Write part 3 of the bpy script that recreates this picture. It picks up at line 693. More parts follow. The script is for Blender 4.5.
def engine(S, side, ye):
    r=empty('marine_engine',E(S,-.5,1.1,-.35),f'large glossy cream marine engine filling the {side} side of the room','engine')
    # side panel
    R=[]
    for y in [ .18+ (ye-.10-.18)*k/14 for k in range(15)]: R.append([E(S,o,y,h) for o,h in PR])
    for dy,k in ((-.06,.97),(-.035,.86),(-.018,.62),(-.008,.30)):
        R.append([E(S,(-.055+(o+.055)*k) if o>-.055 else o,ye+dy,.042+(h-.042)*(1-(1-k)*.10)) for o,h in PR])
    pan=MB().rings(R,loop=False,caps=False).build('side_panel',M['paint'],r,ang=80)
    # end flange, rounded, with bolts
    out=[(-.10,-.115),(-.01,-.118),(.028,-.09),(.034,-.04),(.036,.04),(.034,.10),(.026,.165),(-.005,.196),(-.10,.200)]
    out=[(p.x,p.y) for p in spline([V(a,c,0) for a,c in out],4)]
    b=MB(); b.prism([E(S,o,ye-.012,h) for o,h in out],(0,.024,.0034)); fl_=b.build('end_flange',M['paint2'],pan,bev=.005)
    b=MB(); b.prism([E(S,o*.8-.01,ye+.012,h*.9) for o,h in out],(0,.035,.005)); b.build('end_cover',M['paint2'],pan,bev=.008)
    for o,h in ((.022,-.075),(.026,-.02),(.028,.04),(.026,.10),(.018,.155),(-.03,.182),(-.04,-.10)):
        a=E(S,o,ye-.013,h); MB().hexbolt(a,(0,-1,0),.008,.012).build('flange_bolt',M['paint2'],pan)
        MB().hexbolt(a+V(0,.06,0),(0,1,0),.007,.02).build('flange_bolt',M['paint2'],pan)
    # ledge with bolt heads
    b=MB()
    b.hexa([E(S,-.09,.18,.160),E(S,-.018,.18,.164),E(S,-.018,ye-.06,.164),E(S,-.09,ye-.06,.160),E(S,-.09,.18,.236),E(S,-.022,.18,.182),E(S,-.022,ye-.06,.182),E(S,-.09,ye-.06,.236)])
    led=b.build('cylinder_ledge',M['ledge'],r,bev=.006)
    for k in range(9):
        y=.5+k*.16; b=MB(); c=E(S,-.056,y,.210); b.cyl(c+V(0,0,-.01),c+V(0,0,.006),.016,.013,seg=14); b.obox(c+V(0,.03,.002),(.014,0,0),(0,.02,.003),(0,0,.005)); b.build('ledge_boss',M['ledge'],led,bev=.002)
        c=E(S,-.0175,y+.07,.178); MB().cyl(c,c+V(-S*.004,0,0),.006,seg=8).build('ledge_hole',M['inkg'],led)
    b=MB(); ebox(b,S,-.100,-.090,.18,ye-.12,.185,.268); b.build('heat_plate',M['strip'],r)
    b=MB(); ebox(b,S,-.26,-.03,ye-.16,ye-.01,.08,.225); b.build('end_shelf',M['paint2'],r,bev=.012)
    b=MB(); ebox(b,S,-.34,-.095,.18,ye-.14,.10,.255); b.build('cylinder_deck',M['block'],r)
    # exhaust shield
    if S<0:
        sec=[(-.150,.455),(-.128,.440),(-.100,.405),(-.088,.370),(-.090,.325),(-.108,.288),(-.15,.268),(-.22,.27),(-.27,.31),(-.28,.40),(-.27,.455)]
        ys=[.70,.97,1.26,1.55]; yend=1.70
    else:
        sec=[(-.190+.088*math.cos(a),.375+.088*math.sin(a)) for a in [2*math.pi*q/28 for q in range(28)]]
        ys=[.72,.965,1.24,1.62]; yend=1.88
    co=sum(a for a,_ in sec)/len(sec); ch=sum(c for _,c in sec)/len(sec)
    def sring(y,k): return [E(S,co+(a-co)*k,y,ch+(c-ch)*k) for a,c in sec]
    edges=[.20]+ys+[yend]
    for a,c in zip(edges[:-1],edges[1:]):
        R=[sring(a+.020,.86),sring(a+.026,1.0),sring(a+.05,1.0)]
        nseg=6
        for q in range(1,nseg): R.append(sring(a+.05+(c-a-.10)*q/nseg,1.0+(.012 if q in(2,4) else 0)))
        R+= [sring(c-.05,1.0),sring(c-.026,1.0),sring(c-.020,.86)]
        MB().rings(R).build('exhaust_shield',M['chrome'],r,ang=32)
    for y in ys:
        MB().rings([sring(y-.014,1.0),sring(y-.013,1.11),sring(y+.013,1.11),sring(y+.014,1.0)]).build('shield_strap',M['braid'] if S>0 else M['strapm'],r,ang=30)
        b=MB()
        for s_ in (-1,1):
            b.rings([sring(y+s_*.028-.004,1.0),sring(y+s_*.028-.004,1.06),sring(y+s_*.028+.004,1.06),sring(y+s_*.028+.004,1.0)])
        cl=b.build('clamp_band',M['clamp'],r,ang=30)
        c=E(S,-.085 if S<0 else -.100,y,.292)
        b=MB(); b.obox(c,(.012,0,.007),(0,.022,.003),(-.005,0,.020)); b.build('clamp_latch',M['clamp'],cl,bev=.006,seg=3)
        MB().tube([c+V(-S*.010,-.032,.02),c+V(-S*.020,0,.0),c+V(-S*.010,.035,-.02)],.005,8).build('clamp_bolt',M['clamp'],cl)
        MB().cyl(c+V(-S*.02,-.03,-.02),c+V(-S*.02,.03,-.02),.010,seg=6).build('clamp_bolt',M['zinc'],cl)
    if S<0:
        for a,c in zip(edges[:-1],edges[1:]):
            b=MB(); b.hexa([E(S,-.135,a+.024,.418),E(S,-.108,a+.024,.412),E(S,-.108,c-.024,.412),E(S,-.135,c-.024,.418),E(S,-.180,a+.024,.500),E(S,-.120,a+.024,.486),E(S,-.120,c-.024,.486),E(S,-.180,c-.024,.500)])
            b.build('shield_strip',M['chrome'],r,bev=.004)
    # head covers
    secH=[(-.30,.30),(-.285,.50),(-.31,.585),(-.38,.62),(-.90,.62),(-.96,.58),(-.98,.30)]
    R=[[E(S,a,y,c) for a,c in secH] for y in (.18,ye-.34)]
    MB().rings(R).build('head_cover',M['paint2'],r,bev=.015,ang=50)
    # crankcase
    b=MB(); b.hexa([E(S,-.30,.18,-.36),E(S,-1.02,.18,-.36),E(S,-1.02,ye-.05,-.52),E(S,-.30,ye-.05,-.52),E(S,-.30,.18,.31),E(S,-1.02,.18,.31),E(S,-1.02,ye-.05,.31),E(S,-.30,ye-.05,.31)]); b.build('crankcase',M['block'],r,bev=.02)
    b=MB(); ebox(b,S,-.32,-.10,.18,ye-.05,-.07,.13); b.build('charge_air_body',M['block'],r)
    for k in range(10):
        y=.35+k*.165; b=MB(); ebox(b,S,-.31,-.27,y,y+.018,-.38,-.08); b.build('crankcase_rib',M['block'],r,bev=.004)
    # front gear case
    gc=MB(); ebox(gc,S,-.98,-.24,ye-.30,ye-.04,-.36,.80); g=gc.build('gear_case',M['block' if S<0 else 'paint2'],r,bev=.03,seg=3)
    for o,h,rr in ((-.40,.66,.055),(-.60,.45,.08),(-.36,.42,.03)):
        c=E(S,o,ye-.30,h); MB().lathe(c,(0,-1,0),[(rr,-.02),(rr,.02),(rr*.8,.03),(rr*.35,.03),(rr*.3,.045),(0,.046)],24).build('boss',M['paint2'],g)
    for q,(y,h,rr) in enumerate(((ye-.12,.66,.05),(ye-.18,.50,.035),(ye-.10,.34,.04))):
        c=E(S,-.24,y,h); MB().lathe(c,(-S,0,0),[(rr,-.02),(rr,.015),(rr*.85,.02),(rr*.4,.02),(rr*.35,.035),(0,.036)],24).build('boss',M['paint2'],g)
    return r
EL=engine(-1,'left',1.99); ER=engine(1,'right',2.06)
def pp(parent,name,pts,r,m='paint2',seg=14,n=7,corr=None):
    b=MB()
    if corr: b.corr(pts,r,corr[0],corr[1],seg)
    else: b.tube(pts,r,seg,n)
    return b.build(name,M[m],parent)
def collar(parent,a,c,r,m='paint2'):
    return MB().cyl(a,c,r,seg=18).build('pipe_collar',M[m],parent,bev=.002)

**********

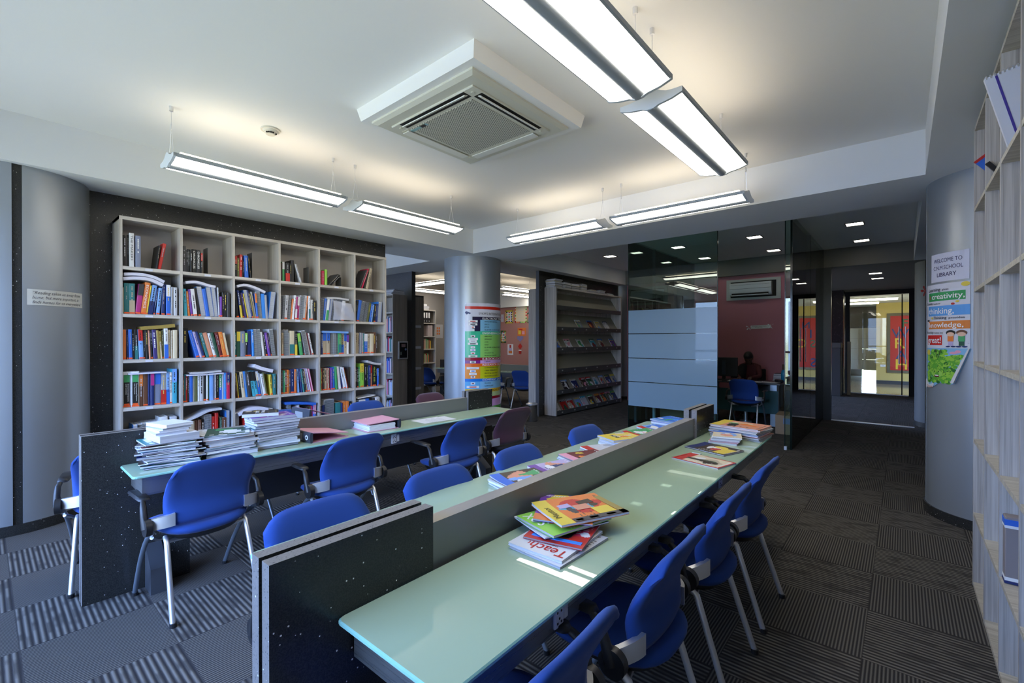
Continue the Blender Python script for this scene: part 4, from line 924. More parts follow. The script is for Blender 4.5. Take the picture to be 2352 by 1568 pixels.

**********

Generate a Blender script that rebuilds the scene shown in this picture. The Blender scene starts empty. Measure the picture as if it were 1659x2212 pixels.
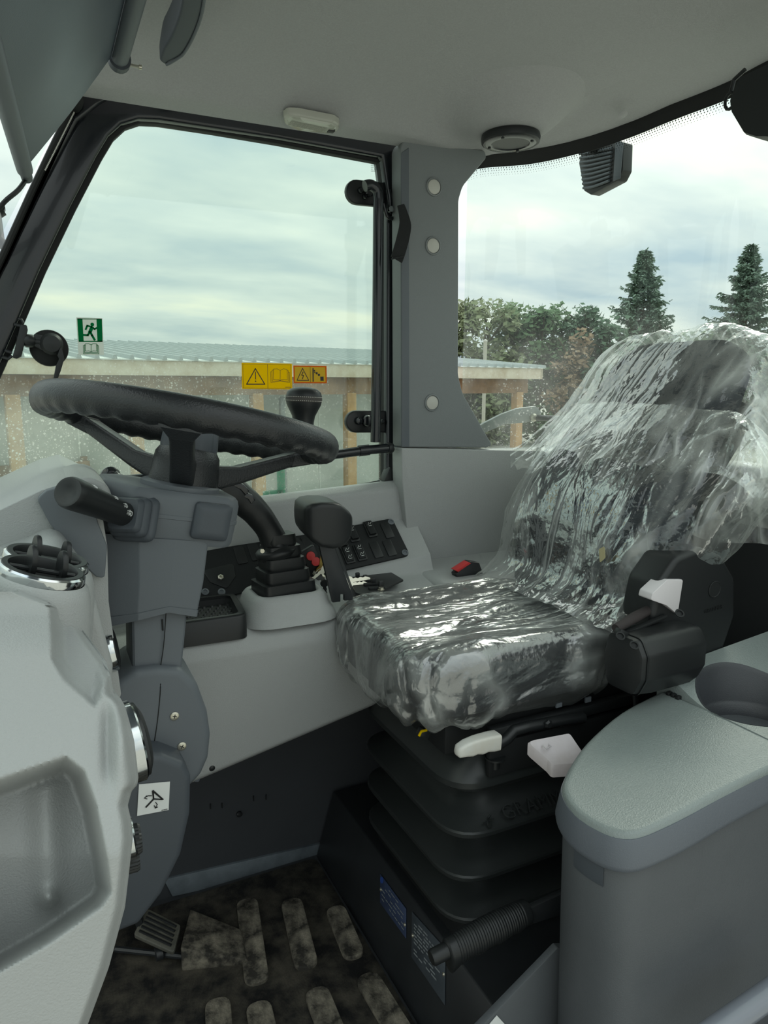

**********

** Problem **
Return all lines containing "that".

** Answer to this problem **
Write part 3 of the bpy script that recreates this picture. It picks up at line 693. More parts follow. The script is for Blender 4.5.
Generate a Blender script that rebuilds the scene shown in this picture. The Blender scene starts empty. Measure the picture as if it were 1659x2212 pixels.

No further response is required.